───── Record list
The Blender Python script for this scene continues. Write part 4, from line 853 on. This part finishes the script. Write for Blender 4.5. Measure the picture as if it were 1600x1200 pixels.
──────────
───── Record list
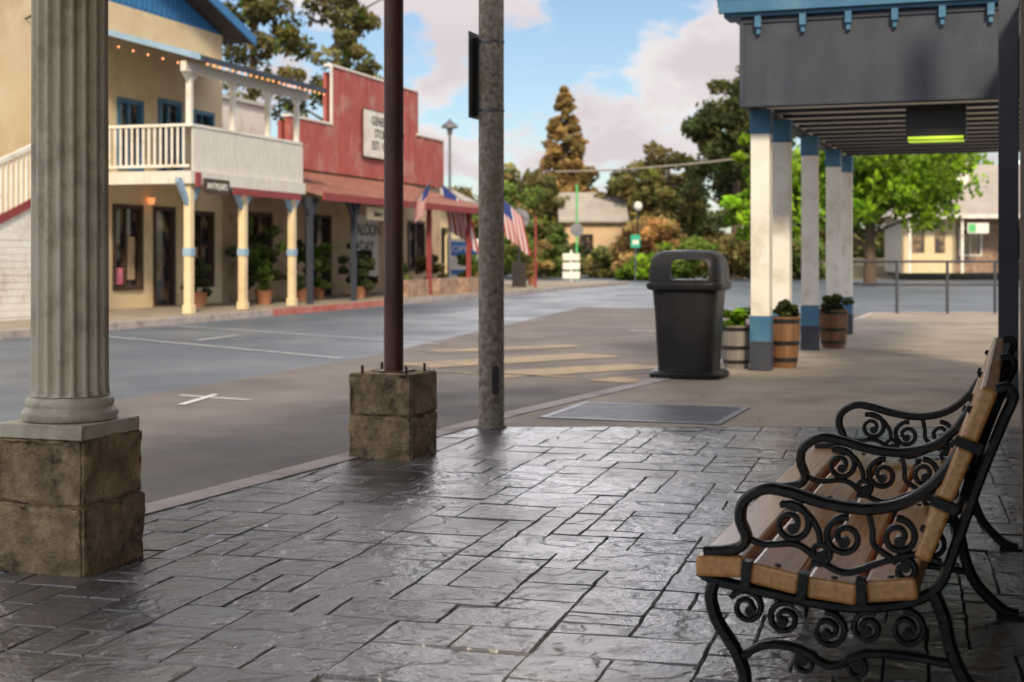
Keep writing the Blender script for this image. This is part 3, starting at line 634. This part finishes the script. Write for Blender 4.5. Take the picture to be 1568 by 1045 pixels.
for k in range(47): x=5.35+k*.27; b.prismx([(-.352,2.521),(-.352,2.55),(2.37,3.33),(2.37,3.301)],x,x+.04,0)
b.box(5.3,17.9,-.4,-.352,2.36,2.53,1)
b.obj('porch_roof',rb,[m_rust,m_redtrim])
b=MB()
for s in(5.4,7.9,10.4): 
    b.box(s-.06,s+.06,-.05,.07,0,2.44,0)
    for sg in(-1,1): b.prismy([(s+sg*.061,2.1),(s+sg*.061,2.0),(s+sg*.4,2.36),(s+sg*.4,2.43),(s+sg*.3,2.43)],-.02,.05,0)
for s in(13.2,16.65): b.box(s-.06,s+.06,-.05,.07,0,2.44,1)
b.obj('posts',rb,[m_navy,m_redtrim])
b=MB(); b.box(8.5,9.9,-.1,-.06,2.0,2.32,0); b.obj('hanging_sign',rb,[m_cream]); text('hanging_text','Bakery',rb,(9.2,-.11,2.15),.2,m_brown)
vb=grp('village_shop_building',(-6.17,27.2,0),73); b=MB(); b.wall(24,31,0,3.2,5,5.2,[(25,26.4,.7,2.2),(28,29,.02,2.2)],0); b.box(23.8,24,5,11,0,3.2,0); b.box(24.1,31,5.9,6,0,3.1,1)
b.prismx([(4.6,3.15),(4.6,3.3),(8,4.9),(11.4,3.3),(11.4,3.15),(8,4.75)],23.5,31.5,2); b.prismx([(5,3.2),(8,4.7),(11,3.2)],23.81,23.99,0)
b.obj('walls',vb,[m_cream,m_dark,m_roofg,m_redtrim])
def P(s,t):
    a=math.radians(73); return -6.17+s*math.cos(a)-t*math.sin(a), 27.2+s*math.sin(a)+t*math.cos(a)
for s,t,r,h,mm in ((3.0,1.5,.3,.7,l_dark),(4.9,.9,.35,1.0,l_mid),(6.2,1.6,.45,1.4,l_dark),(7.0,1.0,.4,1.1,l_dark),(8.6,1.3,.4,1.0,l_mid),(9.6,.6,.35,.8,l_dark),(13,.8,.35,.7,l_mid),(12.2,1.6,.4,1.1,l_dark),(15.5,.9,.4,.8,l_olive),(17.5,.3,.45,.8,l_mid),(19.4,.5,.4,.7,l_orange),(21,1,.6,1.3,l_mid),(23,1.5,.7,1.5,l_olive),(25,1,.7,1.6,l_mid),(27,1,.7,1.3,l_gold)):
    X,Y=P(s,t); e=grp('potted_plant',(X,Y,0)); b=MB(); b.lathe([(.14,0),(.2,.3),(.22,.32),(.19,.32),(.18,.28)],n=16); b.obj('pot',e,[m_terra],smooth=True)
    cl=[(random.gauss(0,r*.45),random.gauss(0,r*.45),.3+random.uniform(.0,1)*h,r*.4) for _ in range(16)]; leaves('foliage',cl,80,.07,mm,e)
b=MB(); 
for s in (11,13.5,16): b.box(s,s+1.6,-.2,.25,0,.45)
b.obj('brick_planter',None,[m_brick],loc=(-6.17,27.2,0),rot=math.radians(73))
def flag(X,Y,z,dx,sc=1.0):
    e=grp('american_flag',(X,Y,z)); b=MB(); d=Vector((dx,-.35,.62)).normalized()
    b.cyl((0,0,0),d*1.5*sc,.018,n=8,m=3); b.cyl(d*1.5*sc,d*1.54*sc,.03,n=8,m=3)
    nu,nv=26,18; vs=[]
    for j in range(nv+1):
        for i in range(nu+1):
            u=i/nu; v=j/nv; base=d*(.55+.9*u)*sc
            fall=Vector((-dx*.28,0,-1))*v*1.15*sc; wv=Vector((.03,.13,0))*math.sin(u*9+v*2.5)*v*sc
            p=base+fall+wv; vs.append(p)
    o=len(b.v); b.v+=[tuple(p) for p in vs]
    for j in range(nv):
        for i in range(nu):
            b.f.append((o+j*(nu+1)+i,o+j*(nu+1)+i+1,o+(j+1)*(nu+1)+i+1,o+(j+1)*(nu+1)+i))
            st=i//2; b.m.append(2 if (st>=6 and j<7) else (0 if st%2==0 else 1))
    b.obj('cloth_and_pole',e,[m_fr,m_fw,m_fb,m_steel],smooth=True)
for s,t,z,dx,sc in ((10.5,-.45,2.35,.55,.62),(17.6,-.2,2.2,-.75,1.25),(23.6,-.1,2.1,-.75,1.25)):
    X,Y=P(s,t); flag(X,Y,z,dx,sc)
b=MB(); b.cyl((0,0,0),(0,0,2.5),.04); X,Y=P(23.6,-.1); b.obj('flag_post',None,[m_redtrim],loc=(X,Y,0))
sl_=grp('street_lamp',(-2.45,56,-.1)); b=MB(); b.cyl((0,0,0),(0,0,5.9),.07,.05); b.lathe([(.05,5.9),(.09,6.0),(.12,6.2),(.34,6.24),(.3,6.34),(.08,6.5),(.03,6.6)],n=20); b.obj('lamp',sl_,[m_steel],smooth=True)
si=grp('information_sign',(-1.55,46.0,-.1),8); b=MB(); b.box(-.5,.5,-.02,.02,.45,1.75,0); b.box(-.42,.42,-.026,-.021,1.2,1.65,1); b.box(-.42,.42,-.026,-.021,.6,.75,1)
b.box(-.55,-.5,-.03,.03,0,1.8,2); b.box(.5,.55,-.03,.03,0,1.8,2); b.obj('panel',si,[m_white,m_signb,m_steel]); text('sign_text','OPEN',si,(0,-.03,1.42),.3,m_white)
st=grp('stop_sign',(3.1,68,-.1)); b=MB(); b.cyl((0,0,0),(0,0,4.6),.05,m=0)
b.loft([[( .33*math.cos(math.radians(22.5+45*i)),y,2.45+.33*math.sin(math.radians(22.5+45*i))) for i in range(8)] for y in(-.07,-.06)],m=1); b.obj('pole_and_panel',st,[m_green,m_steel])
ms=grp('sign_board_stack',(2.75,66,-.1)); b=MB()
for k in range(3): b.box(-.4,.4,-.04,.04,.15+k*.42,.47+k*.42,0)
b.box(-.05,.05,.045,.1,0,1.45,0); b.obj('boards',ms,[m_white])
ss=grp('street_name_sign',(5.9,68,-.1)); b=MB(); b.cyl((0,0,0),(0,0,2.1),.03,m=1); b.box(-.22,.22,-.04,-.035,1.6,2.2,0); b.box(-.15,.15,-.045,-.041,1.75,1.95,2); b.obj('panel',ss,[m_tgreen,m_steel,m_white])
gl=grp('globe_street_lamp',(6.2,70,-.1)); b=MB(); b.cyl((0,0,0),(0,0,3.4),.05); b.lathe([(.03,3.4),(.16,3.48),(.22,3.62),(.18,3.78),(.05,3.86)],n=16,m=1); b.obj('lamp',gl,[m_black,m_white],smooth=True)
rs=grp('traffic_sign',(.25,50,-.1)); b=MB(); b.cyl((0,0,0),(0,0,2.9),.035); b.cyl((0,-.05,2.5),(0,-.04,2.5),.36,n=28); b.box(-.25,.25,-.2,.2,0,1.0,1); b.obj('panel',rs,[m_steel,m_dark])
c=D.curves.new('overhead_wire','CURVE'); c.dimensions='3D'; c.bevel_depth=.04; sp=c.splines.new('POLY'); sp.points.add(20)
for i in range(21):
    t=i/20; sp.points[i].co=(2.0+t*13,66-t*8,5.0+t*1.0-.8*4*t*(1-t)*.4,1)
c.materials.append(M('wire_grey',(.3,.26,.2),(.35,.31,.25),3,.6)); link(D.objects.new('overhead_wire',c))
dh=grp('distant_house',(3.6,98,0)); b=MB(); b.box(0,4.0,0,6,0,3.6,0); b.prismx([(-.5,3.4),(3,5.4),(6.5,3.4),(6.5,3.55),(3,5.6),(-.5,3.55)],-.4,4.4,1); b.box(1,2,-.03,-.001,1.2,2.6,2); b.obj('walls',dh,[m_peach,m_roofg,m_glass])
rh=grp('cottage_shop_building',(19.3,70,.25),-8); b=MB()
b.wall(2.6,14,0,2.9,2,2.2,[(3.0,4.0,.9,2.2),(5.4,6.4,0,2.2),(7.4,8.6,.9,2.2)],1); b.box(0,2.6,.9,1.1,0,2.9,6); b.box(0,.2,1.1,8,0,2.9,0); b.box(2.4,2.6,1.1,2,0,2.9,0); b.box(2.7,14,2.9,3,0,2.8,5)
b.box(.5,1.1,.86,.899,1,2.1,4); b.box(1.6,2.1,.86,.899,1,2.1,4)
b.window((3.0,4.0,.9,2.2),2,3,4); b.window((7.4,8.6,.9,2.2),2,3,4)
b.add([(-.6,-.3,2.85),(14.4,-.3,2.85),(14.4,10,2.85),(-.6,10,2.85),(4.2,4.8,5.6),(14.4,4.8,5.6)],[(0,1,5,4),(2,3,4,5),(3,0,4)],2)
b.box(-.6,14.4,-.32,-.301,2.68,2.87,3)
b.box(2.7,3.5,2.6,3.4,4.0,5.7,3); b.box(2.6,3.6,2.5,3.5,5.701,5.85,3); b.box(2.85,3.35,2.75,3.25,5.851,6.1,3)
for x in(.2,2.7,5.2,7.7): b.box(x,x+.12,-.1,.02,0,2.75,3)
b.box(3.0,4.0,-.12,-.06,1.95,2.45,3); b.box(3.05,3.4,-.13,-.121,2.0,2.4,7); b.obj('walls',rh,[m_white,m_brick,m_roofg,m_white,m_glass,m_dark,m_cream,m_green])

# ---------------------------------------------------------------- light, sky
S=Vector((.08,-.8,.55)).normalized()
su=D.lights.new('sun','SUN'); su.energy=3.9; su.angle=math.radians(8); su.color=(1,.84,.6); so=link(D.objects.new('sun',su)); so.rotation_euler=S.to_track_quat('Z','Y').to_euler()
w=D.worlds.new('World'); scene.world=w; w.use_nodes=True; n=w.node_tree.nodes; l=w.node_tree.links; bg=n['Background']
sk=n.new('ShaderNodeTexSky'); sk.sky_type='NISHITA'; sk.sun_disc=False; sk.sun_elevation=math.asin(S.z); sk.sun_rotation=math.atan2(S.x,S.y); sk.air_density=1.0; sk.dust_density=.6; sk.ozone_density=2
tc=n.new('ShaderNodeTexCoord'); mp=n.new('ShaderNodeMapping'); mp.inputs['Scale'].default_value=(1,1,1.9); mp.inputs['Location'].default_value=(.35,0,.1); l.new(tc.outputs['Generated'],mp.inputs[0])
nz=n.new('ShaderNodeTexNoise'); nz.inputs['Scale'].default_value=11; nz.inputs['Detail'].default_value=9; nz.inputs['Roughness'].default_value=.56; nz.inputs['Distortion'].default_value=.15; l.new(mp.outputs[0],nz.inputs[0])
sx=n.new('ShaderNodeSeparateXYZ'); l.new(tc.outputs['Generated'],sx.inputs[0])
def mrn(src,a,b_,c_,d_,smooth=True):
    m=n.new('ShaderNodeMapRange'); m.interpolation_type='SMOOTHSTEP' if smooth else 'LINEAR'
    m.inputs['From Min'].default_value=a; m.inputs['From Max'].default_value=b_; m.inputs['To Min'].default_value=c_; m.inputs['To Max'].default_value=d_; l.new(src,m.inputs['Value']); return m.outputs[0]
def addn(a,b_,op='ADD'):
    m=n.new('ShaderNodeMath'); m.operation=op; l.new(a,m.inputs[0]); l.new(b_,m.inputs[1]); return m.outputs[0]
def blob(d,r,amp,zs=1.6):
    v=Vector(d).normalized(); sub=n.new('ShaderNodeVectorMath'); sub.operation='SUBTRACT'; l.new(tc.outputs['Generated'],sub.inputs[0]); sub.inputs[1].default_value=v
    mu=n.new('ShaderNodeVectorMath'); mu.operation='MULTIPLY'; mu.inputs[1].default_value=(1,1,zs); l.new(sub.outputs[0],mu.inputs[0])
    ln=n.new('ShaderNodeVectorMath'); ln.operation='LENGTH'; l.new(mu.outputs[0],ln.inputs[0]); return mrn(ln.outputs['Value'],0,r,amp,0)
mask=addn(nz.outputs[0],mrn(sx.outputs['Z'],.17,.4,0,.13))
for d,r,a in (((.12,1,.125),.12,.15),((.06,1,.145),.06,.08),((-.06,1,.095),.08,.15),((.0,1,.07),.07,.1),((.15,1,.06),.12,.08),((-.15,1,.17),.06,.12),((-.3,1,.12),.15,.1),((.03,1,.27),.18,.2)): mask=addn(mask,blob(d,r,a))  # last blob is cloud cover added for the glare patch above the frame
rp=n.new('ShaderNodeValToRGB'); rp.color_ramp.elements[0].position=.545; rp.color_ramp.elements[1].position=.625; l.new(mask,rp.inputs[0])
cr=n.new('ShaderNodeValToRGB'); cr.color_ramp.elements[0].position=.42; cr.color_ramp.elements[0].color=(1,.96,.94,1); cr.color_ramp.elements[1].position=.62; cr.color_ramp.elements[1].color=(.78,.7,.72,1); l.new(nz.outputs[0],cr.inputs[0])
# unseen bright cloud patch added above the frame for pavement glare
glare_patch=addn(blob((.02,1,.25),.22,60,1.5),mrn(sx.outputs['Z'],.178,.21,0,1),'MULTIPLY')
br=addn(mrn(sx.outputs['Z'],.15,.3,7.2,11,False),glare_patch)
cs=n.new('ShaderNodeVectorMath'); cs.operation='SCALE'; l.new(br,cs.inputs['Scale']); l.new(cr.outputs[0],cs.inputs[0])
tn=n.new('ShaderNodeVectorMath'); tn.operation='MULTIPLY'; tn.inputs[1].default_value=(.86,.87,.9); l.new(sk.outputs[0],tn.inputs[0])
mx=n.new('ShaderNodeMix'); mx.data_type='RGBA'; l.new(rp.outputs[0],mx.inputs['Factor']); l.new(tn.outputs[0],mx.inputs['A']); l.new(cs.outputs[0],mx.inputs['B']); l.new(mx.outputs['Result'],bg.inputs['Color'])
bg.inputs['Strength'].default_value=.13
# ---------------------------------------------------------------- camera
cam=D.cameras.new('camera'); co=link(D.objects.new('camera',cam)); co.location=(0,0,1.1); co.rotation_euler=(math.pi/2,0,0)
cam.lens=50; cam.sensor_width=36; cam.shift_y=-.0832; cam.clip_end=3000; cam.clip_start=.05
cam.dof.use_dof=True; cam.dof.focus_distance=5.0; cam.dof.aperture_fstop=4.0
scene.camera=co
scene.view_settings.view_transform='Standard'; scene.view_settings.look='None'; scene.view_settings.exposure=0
──────────
───── Record list
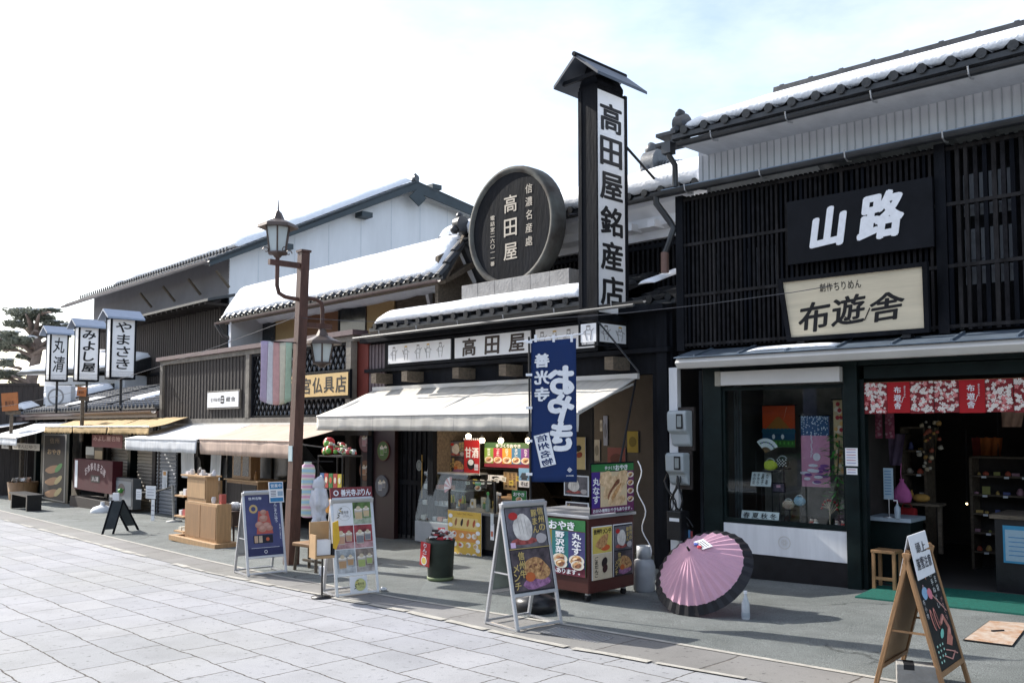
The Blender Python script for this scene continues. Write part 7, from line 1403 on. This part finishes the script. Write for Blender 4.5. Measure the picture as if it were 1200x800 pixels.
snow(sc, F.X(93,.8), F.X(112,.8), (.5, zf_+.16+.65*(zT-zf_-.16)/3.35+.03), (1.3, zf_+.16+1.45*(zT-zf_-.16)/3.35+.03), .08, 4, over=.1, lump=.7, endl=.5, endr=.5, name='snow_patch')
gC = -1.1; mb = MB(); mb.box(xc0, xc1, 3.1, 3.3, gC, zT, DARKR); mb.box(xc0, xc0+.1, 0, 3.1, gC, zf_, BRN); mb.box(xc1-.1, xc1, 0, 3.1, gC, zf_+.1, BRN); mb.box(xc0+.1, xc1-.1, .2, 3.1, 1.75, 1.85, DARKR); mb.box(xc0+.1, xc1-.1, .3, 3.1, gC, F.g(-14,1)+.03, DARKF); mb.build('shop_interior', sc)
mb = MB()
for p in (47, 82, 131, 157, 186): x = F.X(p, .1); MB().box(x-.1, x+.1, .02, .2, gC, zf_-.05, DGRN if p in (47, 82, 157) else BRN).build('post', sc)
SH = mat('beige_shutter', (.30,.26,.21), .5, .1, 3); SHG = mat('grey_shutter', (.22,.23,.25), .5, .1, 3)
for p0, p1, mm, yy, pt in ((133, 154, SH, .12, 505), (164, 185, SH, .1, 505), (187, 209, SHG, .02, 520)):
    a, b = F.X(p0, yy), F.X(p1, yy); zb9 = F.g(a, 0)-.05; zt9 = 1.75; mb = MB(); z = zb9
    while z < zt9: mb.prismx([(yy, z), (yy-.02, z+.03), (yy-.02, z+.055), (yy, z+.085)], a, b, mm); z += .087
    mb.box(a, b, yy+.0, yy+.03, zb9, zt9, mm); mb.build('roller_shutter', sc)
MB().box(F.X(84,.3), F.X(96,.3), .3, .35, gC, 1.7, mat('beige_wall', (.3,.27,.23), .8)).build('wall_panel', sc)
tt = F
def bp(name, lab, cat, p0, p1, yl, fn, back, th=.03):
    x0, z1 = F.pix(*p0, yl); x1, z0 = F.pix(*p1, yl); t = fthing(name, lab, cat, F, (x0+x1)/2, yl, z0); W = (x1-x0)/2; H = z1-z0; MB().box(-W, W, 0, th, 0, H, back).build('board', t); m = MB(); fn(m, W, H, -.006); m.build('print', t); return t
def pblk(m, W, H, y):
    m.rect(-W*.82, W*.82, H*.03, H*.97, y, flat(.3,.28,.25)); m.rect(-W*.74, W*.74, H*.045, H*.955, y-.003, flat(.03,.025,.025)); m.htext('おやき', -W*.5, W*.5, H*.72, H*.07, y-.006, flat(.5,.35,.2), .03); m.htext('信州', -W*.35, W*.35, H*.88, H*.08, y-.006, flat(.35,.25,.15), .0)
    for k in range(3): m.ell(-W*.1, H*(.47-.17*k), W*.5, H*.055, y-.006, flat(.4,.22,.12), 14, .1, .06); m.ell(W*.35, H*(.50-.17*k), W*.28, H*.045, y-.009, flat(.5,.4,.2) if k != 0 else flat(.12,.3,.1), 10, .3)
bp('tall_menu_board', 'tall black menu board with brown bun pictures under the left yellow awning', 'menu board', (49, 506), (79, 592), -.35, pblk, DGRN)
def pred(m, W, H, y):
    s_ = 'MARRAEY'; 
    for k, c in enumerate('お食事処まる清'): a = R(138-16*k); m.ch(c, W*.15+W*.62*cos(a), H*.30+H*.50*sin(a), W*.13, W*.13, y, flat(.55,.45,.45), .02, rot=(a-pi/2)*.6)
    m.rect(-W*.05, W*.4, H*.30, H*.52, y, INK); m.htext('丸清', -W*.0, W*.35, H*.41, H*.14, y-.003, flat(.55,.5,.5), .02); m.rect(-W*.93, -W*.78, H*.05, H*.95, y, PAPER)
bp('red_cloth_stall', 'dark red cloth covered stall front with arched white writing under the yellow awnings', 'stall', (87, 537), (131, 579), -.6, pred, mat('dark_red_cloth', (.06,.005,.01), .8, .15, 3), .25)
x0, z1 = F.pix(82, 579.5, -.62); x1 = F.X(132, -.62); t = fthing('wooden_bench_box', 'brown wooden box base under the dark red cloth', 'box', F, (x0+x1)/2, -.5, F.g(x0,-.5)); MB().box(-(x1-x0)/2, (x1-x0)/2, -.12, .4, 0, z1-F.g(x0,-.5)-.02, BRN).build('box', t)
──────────
Problem description
Look above for lines with the word "part" and copy them all.

The output
The Blender Python script for this scene continues. Write part 4, from line 853 on. This part finishes the script. Write for Blender 4.5. Measure the picture as if it were 1600x1200 pixels.
Keep writing the Blender script for this image. This is part 3, starting at line 634. This part finishes the script. Write for Blender 4.5. Take the picture to be 1568 by 1045 pixels.
The Blender Python script for this scene continues. Write part 7, from line 1403 on. This part finishes the script. Write for Blender 4.5. Measure the picture as if it were 1200x800 pixels.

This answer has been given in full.